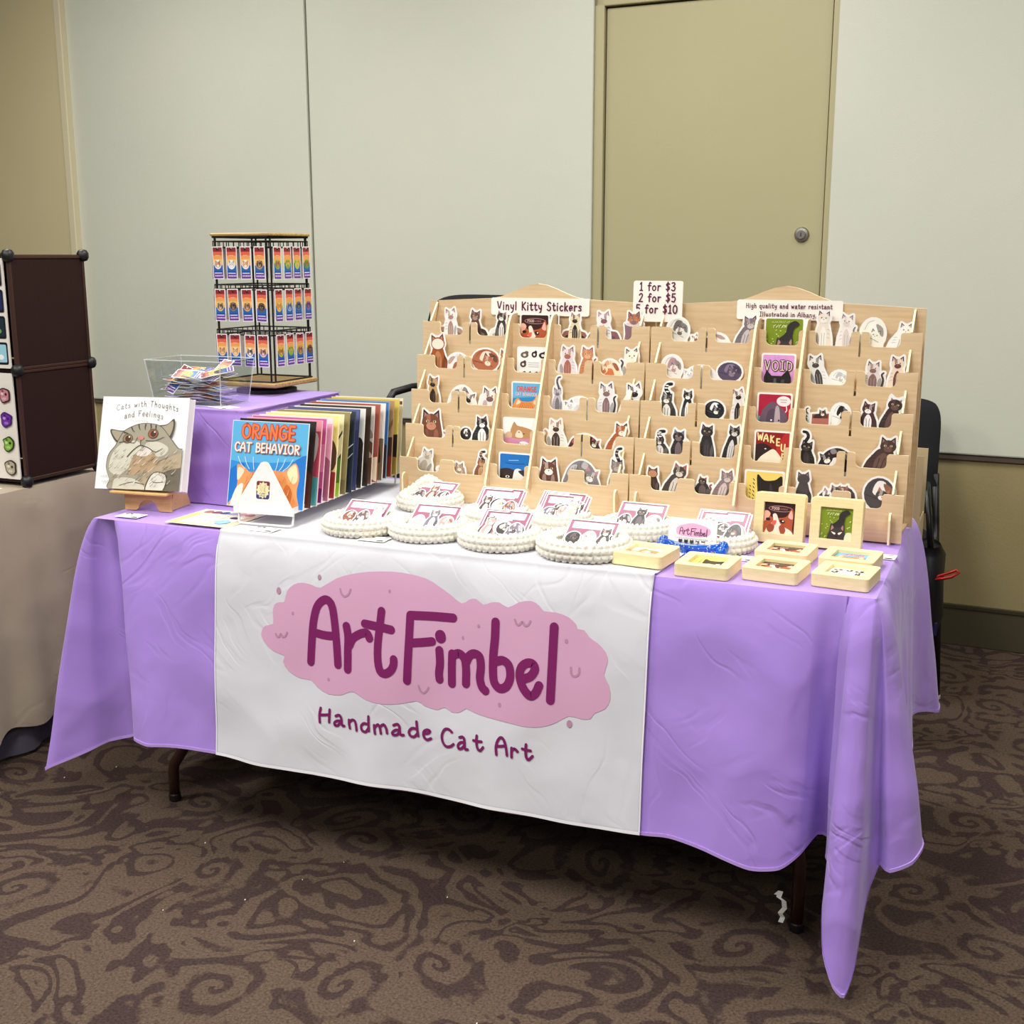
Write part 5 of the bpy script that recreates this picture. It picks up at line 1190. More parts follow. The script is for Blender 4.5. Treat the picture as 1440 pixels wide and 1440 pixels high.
# ================================================================ CLEAR ACRYLIC BIN
def clear_mat():
    m = bpy.data.materials.new('clear_acrylic'); m.use_nodes = True; nt = m.node_tree; nt.nodes.clear()
    out = nt.nodes.new('ShaderNodeOutputMaterial'); tr = nt.nodes.new('ShaderNodeBsdfTransparent'); gl = nt.nodes.new('ShaderNodeBsdfGlossy'); mx = nt.nodes.new('ShaderNodeMixShader')
    tr.inputs[0].default_value = (.93, .95, .95, 1); gl.inputs['Roughness'].default_value = .03
    fr = nt.nodes.new('ShaderNodeLayerWeight'); fr.inputs[0].default_value = .25; ml = nt.nodes.new('ShaderNodeMath'); ml.operation = 'MULTIPLY'; ml.inputs[1].default_value = .35
    nt.links.new(fr.outputs['Facing'], ml.inputs[0]); nt.links.new(ml.outputs[0], mx.inputs[0]); nt.links.new(tr.outputs[0], mx.inputs[1]); nt.links.new(gl.outputs[0], mx.inputs[2]); nt.links.new(mx.outputs[0], out.inputs[0])
    return m
CLEAR = clear_mat()
CLEARE = mat('acrylic_edge', 'dfe6e6', rough=.15); 
CLEARE.node_tree.nodes['Principled BSDF'].inputs['Alpha'].default_value = .45
bx, by, ba = -.042, .300, .02
bi = empty('acrylic_bin', (bx, by, RT), (0, 0, ba)); tag(bi, 'clear acrylic bin full of loose pin cards on the lilac riser', 'bin')
bw, bd, bh = .205, .125, .116; fl_ = .014; th = .0022
def frustum_shell():
    b = MB(); o = [(-fl_, -fl_), (bw+fl_, -fl_), (bw+fl_, bd+fl_), (-fl_, bd+fl_)]; i_ = [(0, 0), (bw, 0), (bw, bd), (0, bd)]
    v = [(x, y, 0) for x, y in i_]+[(x, y, bh) for x, y in o]
    v2 = [(x+(th if x < bw/2 else -th), y+(th if y < bd/2 else -th), z+(th if z == 0 else 0)) for x, y, z in v]
    f_ = [(0, 3, 2, 1)]+[(k, (k+1) % 4, 4+(k+1) % 4, 4+k) for k in range(4)]
    b.add(v+v2, f_+[tuple(q+8 for q in reversed(g)) for g in f_]+[(4+k, 4+(k+1) % 4, 12+(k+1) % 4, 12+k) for k in range(4)])
    return b
frustum_shell().build('tub', CLEAR, bi)
r_ = [(-fl_, -fl_, bh), (bw+fl_, -fl_, bh), (bw+fl_, bd+fl_, bh), (-fl_, bd+fl_, bh)]
MB().tube(r_, .0016, 6, closed=True).build('rim', CLEARE, bi)
for a, b in zip([(0, 0, 0), (bw, 0, 0), (bw, bd, 0), (0, bd, 0)], r_): MB().tube([a, b], .0013, 5).build('corner_edge', CLEARE, bi)
MB().tube([(0, 0, .001), (bw, 0, .001), (bw, bd, .001), (0, bd, .001)], .0014, 5, closed=True).build('bottom_edge', CLEARE, bi)
hx_ = -fl_*.80
MB().tube([(hx_-.001, .05, .088), (hx_, .05, .066), (hx_, .11, .066), (hx_-.001, .11, .088)], .0012, 5).build('handle_cutout', CLEARE, bi)
rn = random.Random(11); BM_ = Matrix.Translation((bx, by, RT)) @ Matrix.Rotation(ba, 4, 'Z')
heap = []
for i in range(24):   # lower layers lying flat in the tub
    lx = rn.uniform(.03, bw-.075); ly = rn.uniform(.03, bd-.05); z = .005+.0028*i; lx = .02+(bw-.04)*((i*.37)%1); heap.append((lx, ly, z, rn.uniform(-.5, .5)+(pi/2 if i % 3 else 0), rn.uniform(-.3, .3), i))
tops = [(.075, .046, .076, 1.5, -.55, 9), (.13, .046, .074, 1.15, -.5, 1), (.165, .05, .084, 2.2, -.35, 11), (.03, .05, .062, -.35, -.9, 3), (.16, .075, .078, 1.3, -.2, 14), (.09, .09, .088, 1.5, -.15, 8), (.15, .09, .086, -.2, -.6, 4)]
places = ['lying across the left of the heap', 'crossing the middle of the heap', 'on top at the right of the heap', 'standing at the left end of the heap', 'slipping down the right wall', 'flat at the back of the heap', 'poking up at the back right']
for i, (lx, ly, z, ra, tl, c) in enumerate(heap+tops):
    o = pin_card(*PINC[(c*5) % 24], variant=0)
    Rm = Matrix.Rotation(ra, 4, 'Z') @ Matrix.Rotation(-pi/2-(tl if i < 24 else 0)*.5, 4, 'X')
    if i >= 24: Rm = Matrix.Rotation(-tl, 4, 'X') @ Rm
    cx0, cz0 = .018, .044
    o.matrix_world = BM_ @ Matrix.Translation((max(.042, min(lx, bw-.042)), max(.045, min(ly, bd-.045)), z)) @ Rm @ Matrix.Translation((-cx0, 0, -cz0))
    if i < 24: tag(o, 'loose pin card buried in the lower layers of the clear bin', 'pin card', 'pin cards heaped in the clear bin')
    else: tag(o, 'loose pin card in the clear bin, %s' % places[i-24], 'pin card', 'loose cards on top of the bin heap')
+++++
### [WHAT TO PRODUCE]
Quote in full the listing given above; the images are to be left out.

### [COMPLETE ANSWER]
Write part 5 of the bpy script that recreates this picture. It picks up at line 1190. More parts follow. The script is for Blender 4.5. Treat the picture as 1440 pixels wide and 1440 pixels high.
# ================================================================ CLEAR ACRYLIC BIN
def clear_mat():
    m = bpy.data.materials.new('clear_acrylic'); m.use_nodes = True; nt = m.node_tree; nt.nodes.clear()
    out = nt.nodes.new('ShaderNodeOutputMaterial'); tr = nt.nodes.new('ShaderNodeBsdfTransparent'); gl = nt.nodes.new('ShaderNodeBsdfGlossy'); mx = nt.nodes.new('ShaderNodeMixShader')
    tr.inputs[0].default_value = (.93, .95, .95, 1); gl.inputs['Roughness'].default_value = .03
    fr = nt.nodes.new('ShaderNodeLayerWeight'); fr.inputs[0].default_value = .25; ml = nt.nodes.new('ShaderNodeMath'); ml.operation = 'MULTIPLY'; ml.inputs[1].default_value = .35
    nt.links.new(fr.outputs['Facing'], ml.inputs[0]); nt.links.new(ml.outputs[0], mx.inputs[0]); nt.links.new(tr.outputs[0], mx.inputs[1]); nt.links.new(gl.outputs[0], mx.inputs[2]); nt.links.new(mx.outputs[0], out.inputs[0])
    return m
CLEAR = clear_mat()
CLEARE = mat('acrylic_edge', 'dfe6e6', rough=.15); 
CLEARE.node_tree.nodes['Principled BSDF'].inputs['Alpha'].default_value = .45
bx, by, ba = -.042, .300, .02
bi = empty('acrylic_bin', (bx, by, RT), (0, 0, ba)); tag(bi, 'clear acrylic bin full of loose pin cards on the lilac riser', 'bin')
bw, bd, bh = .205, .125, .116; fl_ = .014; th = .0022
def frustum_shell():
    b = MB(); o = [(-fl_, -fl_), (bw+fl_, -fl_), (bw+fl_, bd+fl_), (-fl_, bd+fl_)]; i_ = [(0, 0), (bw, 0), (bw, bd), (0, bd)]
    v = [(x, y, 0) for x, y in i_]+[(x, y, bh) for x, y in o]
    v2 = [(x+(th if x < bw/2 else -th), y+(th if y < bd/2 else -th), z+(th if z == 0 else 0)) for x, y, z in v]
    f_ = [(0, 3, 2, 1)]+[(k, (k+1) % 4, 4+(k+1) % 4, 4+k) for k in range(4)]
    b.add(v+v2, f_+[tuple(q+8 for q in reversed(g)) for g in f_]+[(4+k, 4+(k+1) % 4, 12+(k+1) % 4, 12+k) for k in range(4)])
    return b
frustum_shell().build('tub', CLEAR, bi)
r_ = [(-fl_, -fl_, bh), (bw+fl_, -fl_, bh), (bw+fl_, bd+fl_, bh), (-fl_, bd+fl_, bh)]
MB().tube(r_, .0016, 6, closed=True).build('rim', CLEARE, bi)
for a, b in zip([(0, 0, 0), (bw, 0, 0), (bw, bd, 0), (0, bd, 0)], r_): MB().tube([a, b], .0013, 5).build('corner_edge', CLEARE, bi)
MB().tube([(0, 0, .001), (bw, 0, .001), (bw, bd, .001), (0, bd, .001)], .0014, 5, closed=True).build('bottom_edge', CLEARE, bi)
hx_ = -fl_*.80
MB().tube([(hx_-.001, .05, .088), (hx_, .05, .066), (hx_, .11, .066), (hx_-.001, .11, .088)], .0012, 5).build('handle_cutout', CLEARE, bi)
rn = random.Random(11); BM_ = Matrix.Translation((bx, by, RT)) @ Matrix.Rotation(ba, 4, 'Z')
heap = []
for i in range(24):   # lower layers lying flat in the tub
    lx = rn.uniform(.03, bw-.075); ly = rn.uniform(.03, bd-.05); z = .005+.0028*i; lx = .02+(bw-.04)*((i*.37)%1); heap.append((lx, ly, z, rn.uniform(-.5, .5)+(pi/2 if i % 3 else 0), rn.uniform(-.3, .3), i))
tops = [(.075, .046, .076, 1.5, -.55, 9), (.13, .046, .074, 1.15, -.5, 1), (.165, .05, .084, 2.2, -.35, 11), (.03, .05, .062, -.35, -.9, 3), (.16, .075, .078, 1.3, -.2, 14), (.09, .09, .088, 1.5, -.15, 8), (.15, .09, .086, -.2, -.6, 4)]
places = ['lying across the left of the heap', 'crossing the middle of the heap', 'on top at the right of the heap', 'standing at the left end of the heap', 'slipping down the right wall', 'flat at the back of the heap', 'poking up at the back right']
for i, (lx, ly, z, ra, tl, c) in enumerate(heap+tops):
    o = pin_card(*PINC[(c*5) % 24], variant=0)
    Rm = Matrix.Rotation(ra, 4, 'Z') @ Matrix.Rotation(-pi/2-(tl if i < 24 else 0)*.5, 4, 'X')
    if i >= 24: Rm = Matrix.Rotation(-tl, 4, 'X') @ Rm
    cx0, cz0 = .018, .044
    o.matrix_world = BM_ @ Matrix.Translation((max(.042, min(lx, bw-.042)), max(.045, min(ly, bd-.045)), z)) @ Rm @ Matrix.Translation((-cx0, 0, -cz0))
    if i < 24: tag(o, 'loose pin card buried in the lower layers of the clear bin', 'pin card', 'pin cards heaped in the clear bin')
    else: tag(o, 'loose pin card in the clear bin, %s' % places[i-24], 'pin card', 'loose cards on top of the bin heap')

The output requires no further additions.